At this point, the elder kid turned around. This was our Japanese conversation:

Kid: Who are you? Are you American?
Me: No, I'm from England. And the name's Bond, James Bond.
Kid: Who is that? I don't understand.
Me: Yes, and you never will.

Not knowing the levels is understandable...not being accurate is understandable... not knowing who James Bond is is unacceptable.

We resumed our game, and the kids' fortunes didn't change. After a double kill, the younger one huffed and puffed and stomped off inside the game shop. He returned a few minutes later but by then his companion was weary of continuing. "Ehhh Englander... this is too difficult for me," he complained in Japanese. I wanted to tell him that in order to be worthy of the moniker 007 you should train unquestioningly and fiercely, and that it is in the forges of defeat that you find the irons of victory, but with my very limited Japanese the best I could muster was "Do your best... this is good practice, right?"

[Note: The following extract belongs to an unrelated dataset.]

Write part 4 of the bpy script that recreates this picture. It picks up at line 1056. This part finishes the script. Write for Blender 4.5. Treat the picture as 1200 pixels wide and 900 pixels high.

So that was that. The kids' hash was settled, their clocks were cleaned and they had their chips. They got on their bikes and pedalled away, the game of Goldeneye already forgotten in their young minds. "See you, Englander!" they called in Japanese ("until our next meeting when the tides will be turned!" I heard in my head).

I cycled home and had that sandwich, and enjoyed not a few episodes of La Femme Nikita. And now as I settle down for the evening I have the following message to give:

To The Goonies, The Famous Five, Kevin from Home Alone, Shirley Temple, Little Jimmy Osmond and the kid from The Sixth Sense... your boys took a hell of a beating.